En français oral, les personnes grammaticales sont marquées par les pronoms personnels, même aux personnes 3 ou 6 (Pépé i’ dort dans son fauteuil). C’est à l’écrit, et aux personnes 3 et 6 que le pronom personnel est régulièrement omis (Pépé dort dans son fauteuil) et que la personne est marquée par la seule terminaison du verbe (Pépé dort).
Il se trouve seulement que la marque de la personne peut, selon les verbes, être un –t ou un –e

Pour s’intéresser aux marques de la personne, il faut à la fois avoir compris que l’accord en personne du verbe avec le sujet rend manifeste la structure de la phrase et avoir le souci que ses propres textes soient compris le plus facilement possible, autrement dit que soit possible l’établissement d’un maximum de transparence.
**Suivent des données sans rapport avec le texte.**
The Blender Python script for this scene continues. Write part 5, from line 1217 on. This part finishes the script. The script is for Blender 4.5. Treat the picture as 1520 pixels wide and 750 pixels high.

Ces deux conditions supposent qu’on soit bien enrôlé dans la lecture et l’écriture, elles ne sont pas satisfaites chez beaucoup d’élèves : on le sait, les enfants des milieux populaires sont attachés à l’immédiateté du sens. Car ils savent parler, et leurs usages de la parole les satisfont, ils ne voient pas trop ce que pourrait leur apporter une maitrise « scolaire » de la langue écrite.

« Ces élèves (= des milieux populaires) n’identifient pas les enjeux cognitifs et les objets de savoir. Ils se situent sur un registre de travail immédiat, sans que le travail transforme, déplace, reconfigure les objets –  même non consciemment – pour permettre les apprentissages. »
Elisabeth Bautier, entretien CNESCO, 2016

 

Reste la pression sociale (ne pas décevoir la maitresse, être un « bon élève »). Reste aussi la simple curiosité, reste le plaisir particulier d’« ouvrir le capot », de comprendre comment marche une langue dont on a un usage permanent, voire qui nous traverse et qui anime notre vie éveillée comme notre monde onirique.

D’ailleurs, justement pour piquer la curiosité, on peut proposer aux élèves d’entrer dans la réflexion par un calembour  :
– Quelle différence entre Pépé dans son fauteuil et le poulet dans le four ?
– Aucune : l’un [dɔr] dans son fauteuil et l’autre [dɔr] dans le four.
Pépé dort dans son fauteuil pendant que le poulet dore dans le four.